Eccessi, cattiveria da cartoon, finzione esasperata ma anche talento: la seconda puntata de La Cativìssima è un infinito concentrato di gag

di Simone Azzoni (L’Arena * VERONA 24/03/2017)

TEATRO NUOVO. Le due ore e mezza di spettacolo di “Toni Sartana e le streghe di Bagdad”

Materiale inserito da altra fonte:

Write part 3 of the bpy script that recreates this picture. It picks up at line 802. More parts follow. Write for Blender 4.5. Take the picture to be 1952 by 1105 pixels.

Ancora il palco del Teatro nuovo per Natalino Balasso, dopo averlo calcato in apertura di rassegna. Ma questo Sartana è lontano anni luce da quello Smith uscito dalla penna di Baricco.
Il protagonista de Toni Sartana e le streghe di Bagdad, seconda puntata de La Cativìssima è così cattivo da far ridere. Tutto è eccessivo e così esageratamente grottesco che forse alla platea dopo due ore e trenta non sarà venuto il mal di pancia vedendosi allo specchio.
Più disteso del primo episodio, il secondo bada soprattutto a far ridere.
La raffica delle battute sommerge la scaletta da Macbeth. Sono così tante che ne registriamo una per tutte: “essere voltagabbana come un camaleonte tra i coriandoli”.
La tragedia shakespeariana non è la sola citazione che finisce nel caotico tritacarne di Balasso. Gli “a-parte” della bravissima Francesca Botti sembrano quelli di Goldoni, e Bordin con Sartana in Iraq assomigliano alla brutta copia delle Sturmtruppen. Ma ognuno può veder quel che vuole, perfino le vignette di Tex Willer, il film La Grande bellezza, Tarantino o addirittura certa retorica “di sinistra” alla Renato Guttuso.
E’ il gioco del teatro. E infatti il boccascena è un grande dollaro di cartone: evviva la finzione e tutto quello che vi accade dentro, bombardamenti a colpi di luce compresi. Finti i personaggi, così finti da essere delle figurine da cartoni animati, supereroi da video giochi, costruiti come maschere distanti dall’attore e dalla sua personalità.
Balasso vigila che non prevalga l’attore. Nasconde la bravura dietro le inflessioni dialettali, mescola le carte giocando a fare il serial killer ignorante. E tutto il cast lo segue a meraviglia (Marta Dalla Via, Andrea Collavino, Denis Fasolo e Beatrice Niero). Si sceglie la via del finto per insinuare il vero, con cinismo dilaniante.
Le mani affondano ancora nel nordest, nelle medio-imprese, nella borghesia di Pietro Germi, con un pizzico di esoterismo da Eyes Wide Shut “de noaltri”. Ma guai fermarsi: ci accorgeremmo di come siamo avidi, meschini, arrivisti, gretti e stupidamente abitudinari.
E così si precipita in un ritmo forsennato di colpi di scena: più nel primo tempo, poi ci si abitua e l’andamento si stiracchia anche senza un reale perché drammaturgico.
I morti tagliati a pezzi non ci fanno del male e non si fanno del male, appunto come i cadaveri dei cartoon.
Forse perché manca il giudizio etico, qui si celebra l’idolatria “dei schèi”.
Nella massa di colore, accostamenti improponibili e blocchi modulari (un po’ i container del primo episodio) su cui ci si issa nella scalata al successo e ai soldi, s’intravede anche qualche verso shakespeariano che sopravvive come le rime del bardo dentro un film di Baz Luhrmann.
Gli stereotipi si sprecano: dagli spritz a youporn, ai voucher. Assemblati come un caotico collage pop.
“Amo la confusione linguistica”, ci aveva detto Balasso. E’ il linguaggio del sogno, dove tutto si confonde, si mescola. Un nuovo stile, da confermare nel terzo episodio.
Un impressionismo teatrale che deve essere visto da lontano ma, aveva detto Balasso, “per vedere da lontano ci vuole buona vista”.